• PROBLEM STATEMENT
Transcribe word for word only the span whose first line is the one with "Continue the Blender Python script for this scene: part 2, from" and whose last line is the one with "(1245, 962, 21.5)])"; both of those lines belong to it.

--- Begin THE RECORDS ---

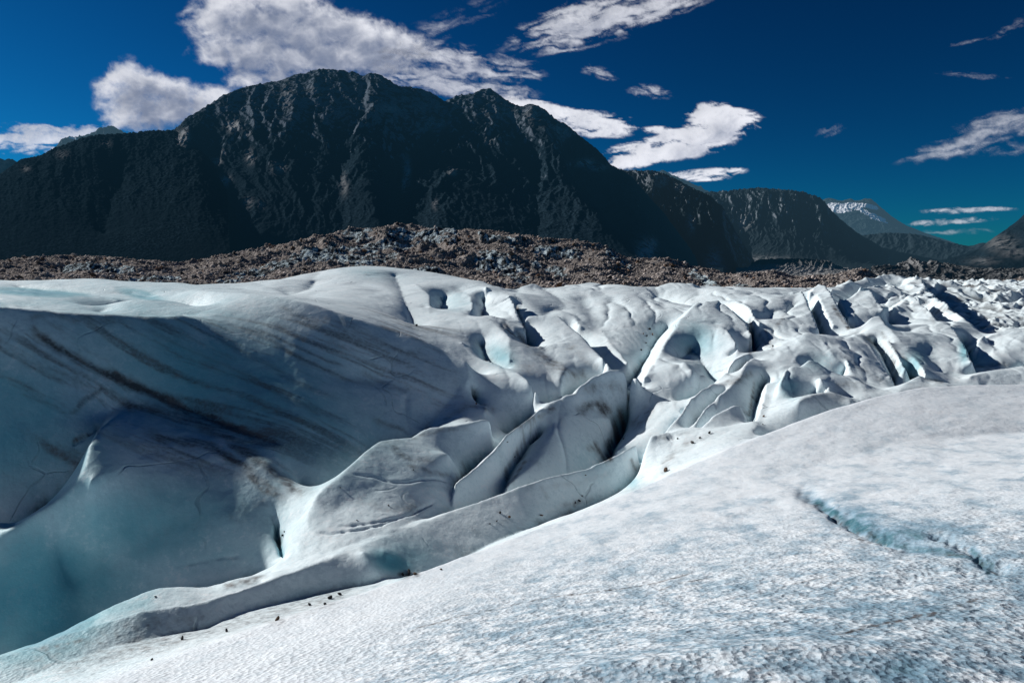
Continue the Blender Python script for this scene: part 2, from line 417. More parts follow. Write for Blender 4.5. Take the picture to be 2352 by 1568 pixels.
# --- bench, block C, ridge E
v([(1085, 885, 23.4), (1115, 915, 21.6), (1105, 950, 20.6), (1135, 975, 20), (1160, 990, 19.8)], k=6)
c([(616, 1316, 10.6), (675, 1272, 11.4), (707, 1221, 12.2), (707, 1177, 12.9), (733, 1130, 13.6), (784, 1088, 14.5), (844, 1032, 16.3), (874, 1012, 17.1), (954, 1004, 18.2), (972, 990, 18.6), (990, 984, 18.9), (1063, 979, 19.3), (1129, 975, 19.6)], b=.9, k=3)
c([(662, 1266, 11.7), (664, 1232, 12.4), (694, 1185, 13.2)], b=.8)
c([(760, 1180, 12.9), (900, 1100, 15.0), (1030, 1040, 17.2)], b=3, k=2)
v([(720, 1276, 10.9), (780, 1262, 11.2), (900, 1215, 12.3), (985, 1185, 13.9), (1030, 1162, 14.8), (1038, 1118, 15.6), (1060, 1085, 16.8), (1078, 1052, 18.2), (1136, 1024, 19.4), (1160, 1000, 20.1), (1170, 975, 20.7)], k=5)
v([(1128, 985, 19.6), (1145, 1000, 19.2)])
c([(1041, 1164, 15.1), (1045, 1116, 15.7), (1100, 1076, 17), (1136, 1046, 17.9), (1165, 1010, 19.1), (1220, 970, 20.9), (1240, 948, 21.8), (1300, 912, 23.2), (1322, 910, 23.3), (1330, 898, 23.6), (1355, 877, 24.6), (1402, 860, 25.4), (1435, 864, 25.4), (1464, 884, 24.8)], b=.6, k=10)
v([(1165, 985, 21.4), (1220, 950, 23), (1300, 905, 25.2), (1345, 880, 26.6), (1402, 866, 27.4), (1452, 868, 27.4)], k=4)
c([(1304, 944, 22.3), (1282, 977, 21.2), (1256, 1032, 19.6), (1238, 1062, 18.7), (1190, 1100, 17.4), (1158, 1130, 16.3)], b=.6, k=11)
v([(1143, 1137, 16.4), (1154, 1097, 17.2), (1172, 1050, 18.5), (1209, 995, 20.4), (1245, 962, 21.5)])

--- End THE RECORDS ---
--- Begin THE RECORDS ---

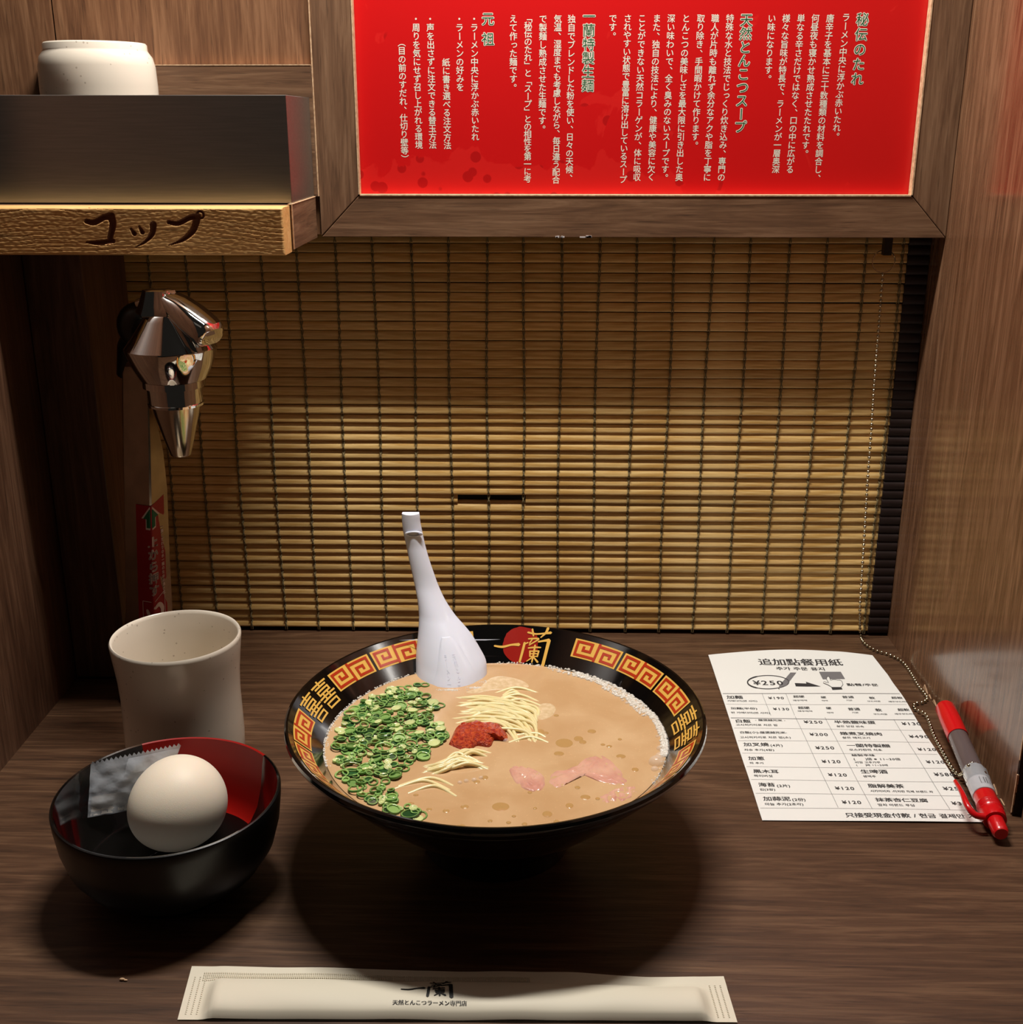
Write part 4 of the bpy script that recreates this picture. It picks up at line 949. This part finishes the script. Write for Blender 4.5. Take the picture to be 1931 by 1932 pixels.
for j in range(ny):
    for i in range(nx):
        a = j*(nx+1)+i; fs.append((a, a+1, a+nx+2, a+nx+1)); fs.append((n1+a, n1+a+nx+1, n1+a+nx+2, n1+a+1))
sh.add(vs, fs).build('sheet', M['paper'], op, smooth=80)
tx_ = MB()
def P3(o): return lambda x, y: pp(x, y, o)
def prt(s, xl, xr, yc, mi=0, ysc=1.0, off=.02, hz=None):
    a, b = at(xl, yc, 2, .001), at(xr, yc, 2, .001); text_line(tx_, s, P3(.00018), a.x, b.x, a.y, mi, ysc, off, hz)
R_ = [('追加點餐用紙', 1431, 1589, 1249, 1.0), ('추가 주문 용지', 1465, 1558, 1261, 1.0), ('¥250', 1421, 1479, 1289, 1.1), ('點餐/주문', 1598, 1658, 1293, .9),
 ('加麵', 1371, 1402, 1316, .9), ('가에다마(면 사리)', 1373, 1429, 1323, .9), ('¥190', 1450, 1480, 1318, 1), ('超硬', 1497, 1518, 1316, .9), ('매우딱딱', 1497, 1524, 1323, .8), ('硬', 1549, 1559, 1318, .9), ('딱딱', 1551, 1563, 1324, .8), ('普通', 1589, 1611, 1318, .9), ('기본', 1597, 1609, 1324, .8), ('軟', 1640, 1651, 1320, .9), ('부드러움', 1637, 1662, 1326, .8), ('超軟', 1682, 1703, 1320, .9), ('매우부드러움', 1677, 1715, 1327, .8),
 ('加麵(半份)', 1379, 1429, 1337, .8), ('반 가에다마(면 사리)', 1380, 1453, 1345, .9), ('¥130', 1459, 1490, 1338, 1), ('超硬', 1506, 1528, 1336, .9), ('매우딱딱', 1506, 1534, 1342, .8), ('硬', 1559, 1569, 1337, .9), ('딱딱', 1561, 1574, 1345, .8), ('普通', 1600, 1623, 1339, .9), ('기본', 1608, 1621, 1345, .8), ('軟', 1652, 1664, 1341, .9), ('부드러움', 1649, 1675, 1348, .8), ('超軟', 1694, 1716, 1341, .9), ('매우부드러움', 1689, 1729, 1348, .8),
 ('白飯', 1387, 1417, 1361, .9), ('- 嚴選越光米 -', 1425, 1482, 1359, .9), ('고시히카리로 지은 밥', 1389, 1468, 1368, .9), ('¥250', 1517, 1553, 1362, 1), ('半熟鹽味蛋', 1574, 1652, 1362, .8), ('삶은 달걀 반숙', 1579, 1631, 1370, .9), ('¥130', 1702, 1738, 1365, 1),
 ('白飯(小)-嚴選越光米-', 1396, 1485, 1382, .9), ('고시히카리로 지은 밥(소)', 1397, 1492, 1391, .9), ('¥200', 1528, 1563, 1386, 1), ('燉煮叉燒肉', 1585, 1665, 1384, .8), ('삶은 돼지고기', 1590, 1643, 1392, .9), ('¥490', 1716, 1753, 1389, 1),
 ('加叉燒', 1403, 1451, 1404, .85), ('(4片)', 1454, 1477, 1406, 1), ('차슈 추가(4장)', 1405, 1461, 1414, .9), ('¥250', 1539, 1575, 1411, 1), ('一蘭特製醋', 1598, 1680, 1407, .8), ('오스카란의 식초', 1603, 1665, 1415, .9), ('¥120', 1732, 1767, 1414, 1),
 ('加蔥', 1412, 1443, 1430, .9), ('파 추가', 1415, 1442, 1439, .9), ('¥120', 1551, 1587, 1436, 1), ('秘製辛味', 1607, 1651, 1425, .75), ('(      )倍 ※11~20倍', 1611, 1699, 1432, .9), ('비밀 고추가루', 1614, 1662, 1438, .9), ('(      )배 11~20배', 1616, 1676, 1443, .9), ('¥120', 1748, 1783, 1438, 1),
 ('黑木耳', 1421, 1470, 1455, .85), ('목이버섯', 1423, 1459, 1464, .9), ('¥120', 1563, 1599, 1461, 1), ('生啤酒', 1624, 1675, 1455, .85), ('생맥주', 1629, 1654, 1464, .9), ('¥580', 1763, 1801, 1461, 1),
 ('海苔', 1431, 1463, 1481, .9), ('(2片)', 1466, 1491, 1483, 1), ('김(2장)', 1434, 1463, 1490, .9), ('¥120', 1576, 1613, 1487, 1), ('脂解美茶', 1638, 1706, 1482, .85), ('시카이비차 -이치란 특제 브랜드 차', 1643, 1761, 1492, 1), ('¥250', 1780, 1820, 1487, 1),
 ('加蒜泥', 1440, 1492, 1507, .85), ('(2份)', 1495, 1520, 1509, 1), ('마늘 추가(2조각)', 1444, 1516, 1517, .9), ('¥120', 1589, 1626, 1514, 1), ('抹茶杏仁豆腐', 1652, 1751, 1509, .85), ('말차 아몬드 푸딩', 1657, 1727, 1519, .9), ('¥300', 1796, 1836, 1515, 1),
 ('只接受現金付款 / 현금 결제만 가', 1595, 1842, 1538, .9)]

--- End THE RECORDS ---
--- Begin THE RECORDS ---

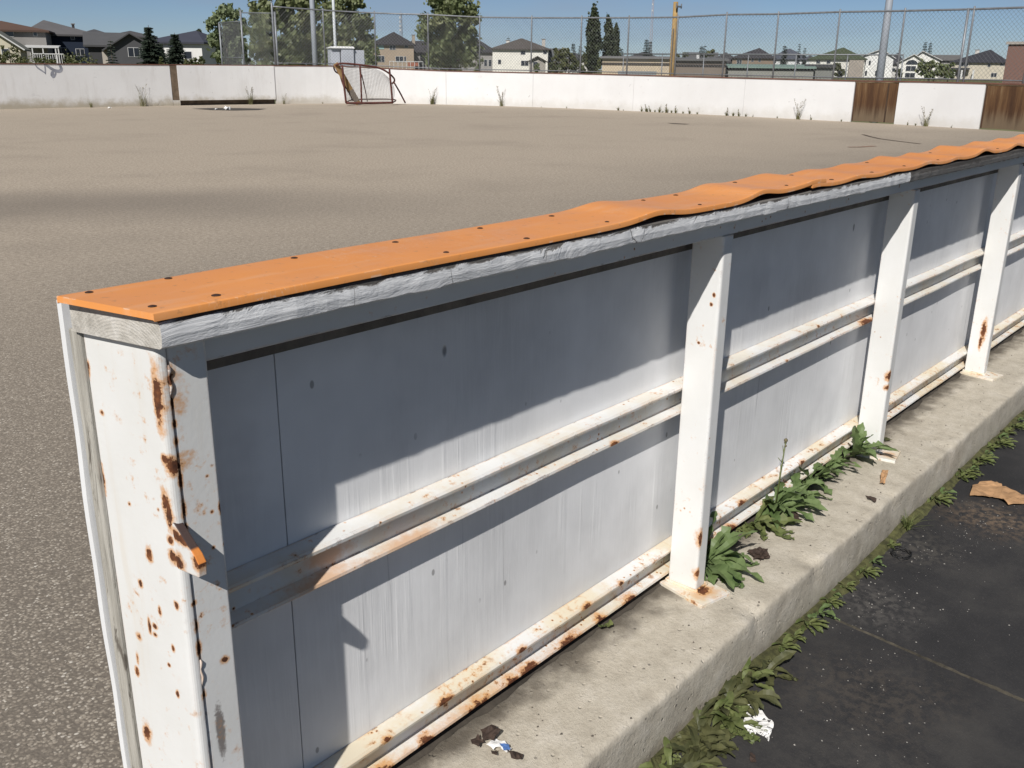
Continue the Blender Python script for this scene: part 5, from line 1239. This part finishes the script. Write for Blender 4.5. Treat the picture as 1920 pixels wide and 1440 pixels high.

--- End THE RECORDS ---

• EXERCISE ANSWER
Continue the Blender Python script for this scene: part 2, from line 417. More parts follow. Write for Blender 4.5. Take the picture to be 2352 by 1568 pixels.
# --- bench, block C, ridge E
v([(1085, 885, 23.4), (1115, 915, 21.6), (1105, 950, 20.6), (1135, 975, 20), (1160, 990, 19.8)], k=6)
c([(616, 1316, 10.6), (675, 1272, 11.4), (707, 1221, 12.2), (707, 1177, 12.9), (733, 1130, 13.6), (784, 1088, 14.5), (844, 1032, 16.3), (874, 1012, 17.1), (954, 1004, 18.2), (972, 990, 18.6), (990, 984, 18.9), (1063, 979, 19.3), (1129, 975, 19.6)], b=.9, k=3)
c([(662, 1266, 11.7), (664, 1232, 12.4), (694, 1185, 13.2)], b=.8)
c([(760, 1180, 12.9), (900, 1100, 15.0), (1030, 1040, 17.2)], b=3, k=2)
v([(720, 1276, 10.9), (780, 1262, 11.2), (900, 1215, 12.3), (985, 1185, 13.9), (1030, 1162, 14.8), (1038, 1118, 15.6), (1060, 1085, 16.8), (1078, 1052, 18.2), (1136, 1024, 19.4), (1160, 1000, 20.1), (1170, 975, 20.7)], k=5)
v([(1128, 985, 19.6), (1145, 1000, 19.2)])
c([(1041, 1164, 15.1), (1045, 1116, 15.7), (1100, 1076, 17), (1136, 1046, 17.9), (1165, 1010, 19.1), (1220, 970, 20.9), (1240, 948, 21.8), (1300, 912, 23.2), (1322, 910, 23.3), (1330, 898, 23.6), (1355, 877, 24.6), (1402, 860, 25.4), (1435, 864, 25.4), (1464, 884, 24.8)], b=.6, k=10)
v([(1165, 985, 21.4), (1220, 950, 23), (1300, 905, 25.2), (1345, 880, 26.6), (1402, 866, 27.4), (1452, 868, 27.4)], k=4)
c([(1304, 944, 22.3), (1282, 977, 21.2), (1256, 1032, 19.6), (1238, 1062, 18.7), (1190, 1100, 17.4), (1158, 1130, 16.3)], b=.6, k=11)
v([(1143, 1137, 16.4), (1154, 1097, 17.2), (1172, 1050, 18.5), (1209, 995, 20.4), (1245, 962, 21.5)])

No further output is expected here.